In the Not-Spreading-Your-Sickness University (NSYSU), there are many student groups. Students in the same group intercommunicate with each other frequently, and a student may join several groups. To prevent the possible transmissions of SARS, the NSYSU collects the member lists of all student groups, and makes the following rule in their standard operation procedure (SOP).
Once a member in a group is a suspect, all members in the group are suspects.
However, they find that it is not easy to identify all the suspects when a student is recognized as a suspect. Your job is to write a program which finds all the suspects.
Input
The input file contains several cases. Each test case begins with two integers n and m in a line, where n is the number of students, and m is the number of groups. You may assume that 0 < n <= 30000 and 0 <= m <= 500. Every student is numbered by a unique integer between 0 and n−1, and initially student 0 is recognized as a suspect in all the cases. This line is followed by m member lists of the groups, one line per group. Each line begins with an integer k by itself representing the number of members in the group. Following the number of members, there are k integers representing the students in this group. All the integers in a line are separated by at least one space.
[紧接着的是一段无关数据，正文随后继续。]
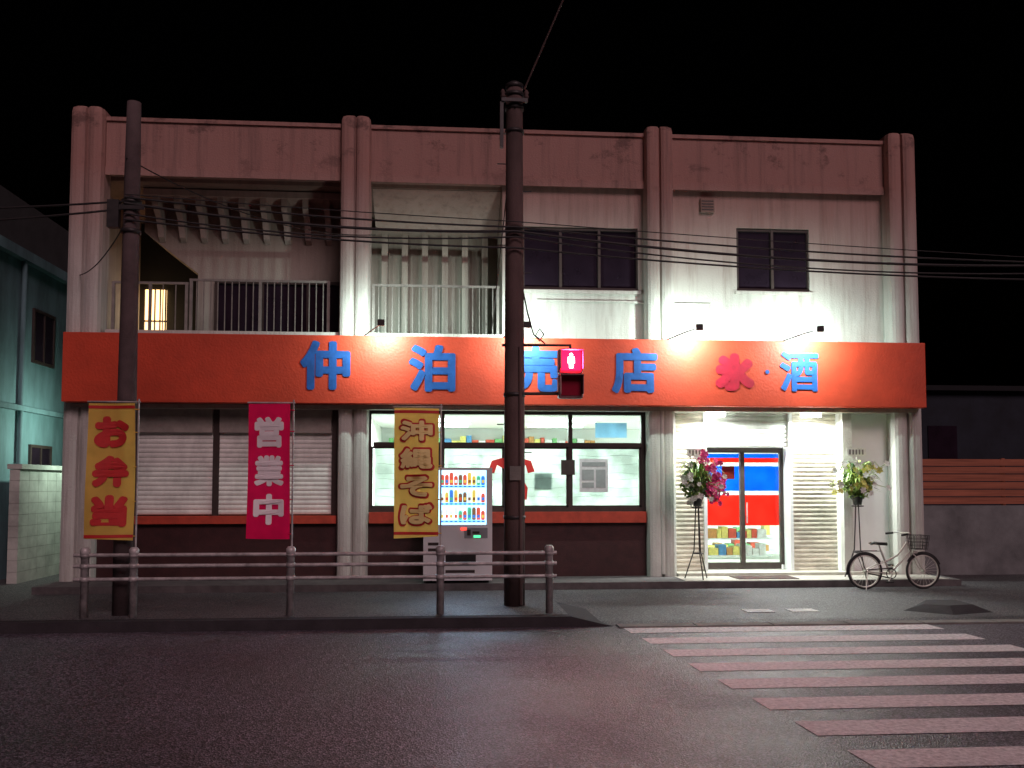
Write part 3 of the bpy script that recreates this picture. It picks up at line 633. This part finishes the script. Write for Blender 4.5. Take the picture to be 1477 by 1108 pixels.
# ------------------------------------------------------------------ neighbours
NL=empty('neighbour_building')
teal_lit=mat('neighbour_teal_wall',(.13,.23,.25),.85,.5,1.5,stretch=(1,1,.3),bump=.3)  # teal light falling on the neighbour is put into its wall colour
box('walls',-16,-8.35,-2.2,12,.0,6.3,teal_lit,NL); box('roof_edge',-16,-8.2,-2.3,12.1,6.3,6.5,teal_lit,NL)
box('penthouse',-15,-8.9,2,10,6.5,7.9,mat('penthouse_grey',(.06,.06,.06),.8,.3,2),NL)
boxes('side_windows',[(-8.36,-8.32,y,y+.9,z,z+1.0) for y in (-.3,2.6,5.2) for z in (1.6,4.4)],M['dglass'],NL)
boxes('side_window_frames',[(-8.37,-8.30,y+a,y+b,z+c,z+d) for y in (-.3,2.6,5.2) for z in (1.6,4.4) for a,b,c,d in ((-.06,.0,-.06,1.06),(.9,.96,-.06,1.06),(0,.9,-.06,0),(0,.9,1.0,1.06),(.43,.47,0,1.0))],M['frame'],NL)
boxes('side_ledges',[(-8.36,-8.22,-2.2,12,z,z+.1) for z in (3.3,)],teal_lit,NL)
tubes('drainpipe',[[(-8.28,2.0,0),(-8.28,2.0,6.3)]],.05,teal_lit,NL)
BW=empty('block_wall')
bwm=mat('pale_block_wall',(.5,.52,.47),.85,.35,2,bump=.3)
boxes('blocks',[(-7.9,-7.72,.8+j*.4,.8+j*.4+.392,.03+k*.21,.03+k*.21+.204) for j in range(28) for k in range(10)],bwm,BW); box('mortar_core',-7.89,-7.73,.81,11.9,.03,2.12,M['conc'],BW); box('coping',-7.94,-7.68,.78,12,2.13,2.22,bwm,BW)
RW=empty('concrete_boundary_wall')
box('blocks',9.6,30,1.0,1.2,.03,1.42,mat('boundary_concrete',(.2,.21,.21),.9,.5,1.2,bump=.4),RW)
LF=empty('wooden_louvre_fence')
wd=mat('fence_board_brown',(.40,.13,.07),.7,.4,3,stretch=(.3,1,6))
boxes('boards',[(9.62,30,1.06,1.09,1.45+i*.155,1.45+i*.155+.135) for i in range(6)],wd,LF); boxes('posts',[(x,x+.07,1.09,1.16,1.42,2.38) for x in [9.65+1.8*k for k in range(11)]],wd,LF)
FB=empty('distant_house')
box('walls',15.5,24,18,26,0,5.6,mat('distant_wall',(.014,.018,.028),.9,.5,1),FB); boxes('windows',[(16.4,17.6,17.96,18,2.8,4.2),(19.4,20.6,17.96,18,2.8,4.2)],M['dglass'],FB); box('roof',15.2,24.3,17.7,26.3,5.6,5.8,mat('distant_roof',(.006,.006,.008),.9,.3,2),FB)

# ------------------------------------------------------------------ world, sun, camera
w=bpy.data.worlds.new('World'); S.world=w; w.use_nodes=True; nt=w.node_tree
sky=nt.nodes.new('ShaderNodeTexSky'); sky.sky_type='NISHITA'; sky.sun_disc=False
el=math.radians(36); az=math.radians(20)
sky.sun_elevation=math.radians(-3); sky.sun_rotation=math.radians(160)
nt.links.new(sky.outputs[0],nt.nodes['Background'].inputs[0]); nt.nodes['Background'].inputs[1].default_value=.002
sl=bpy.data.lights.new('sun','SUN'); sl.energy=1.1; sl.angle=math.radians(25); sl.color=(1,.68,.73)  # added fill for unseen pinkish street light behind the camera
so=bpy.data.objects.new('sun',sl); COL.objects.link(so)
d=Vector((-math.sin(az)*math.cos(el),math.cos(az)*math.cos(el),-math.sin(el))); so.rotation_euler=d.to_track_quat('-Z','Y').to_euler()

psi=math.radians(4.56); p=math.radians(3.24)
fw=Vector((math.sin(psi)*math.cos(p),math.cos(psi)*math.cos(p),math.sin(p)))
rt=Vector((math.cos(psi),-math.sin(psi),0)); up=rt.cross(fw)
cd=bpy.data.cameras.new('camera'); co=bpy.data.objects.new('camera',cd); COL.objects.link(co)
m3=Matrix((rt,up,-fw)).transposed(); co.matrix_world=Matrix.Translation((0,-16.5,1.83))@m3.to_4x4()
cd.sensor_width=36; cd.lens=31.69; cd.shift_y=.049; cd.clip_end=500; cd.clip_start=.05
S.camera=co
A case with n = 0 and m = 0 indicates the end of the input, and need not be processed.
Output
For each case, output the number of suspects in one line.
Sample Input
100 4
2 1 2
5 10 13 11 12 14
2 0 1
2 99 2
200 2
1 5
5 1 2 3 4 5
1 0
0 0
Sample Output
4
1
1
题意:有很多组学生,在同一个组的学生经常会接触,也会有新的同学的加入。SARS很容易传染,只要在某组有一位同学感染SARS,那么该组的所有同学都被认为得了SARS。求有多少位学生感染SARS。
假定编号为0的同学得了SARS。
这是一道并查集算法题。
遍历所有的节点的时候注意是找到根节点为a[0]的元素。
#include<iostream>
#define maxn 30500
using namespace std;
int a[maxn],per[maxn], num[maxn], n, m;
void init()
{
for (int i = 0; i < n; ++i)
{
per[i] = i;
num[i] = 1;
}
return;
}
int find(int x)
{
if (x == per[x])
return x;
return per[x] = find(per[x]);
}
void join(int x, int y)
{
int fx = find(x);
int fy = find(y);
if (fx != fy)
{
per[fx] = fy;
num[fy] += num[fx];
}
return;
}
int main()
{
while (cin>>n>>m, n || m)
{
init();
while (m--)
{
int t;
cin>>t;
for (int i = 0; i < t; ++i)
{
cin>>a[i];
}
for (int i = 0; i < t - 1; ++i)
join(a[i], a[i + 1]);
}
int k = find(0);
cout<<num[k]<<endl;
}
return 0;
}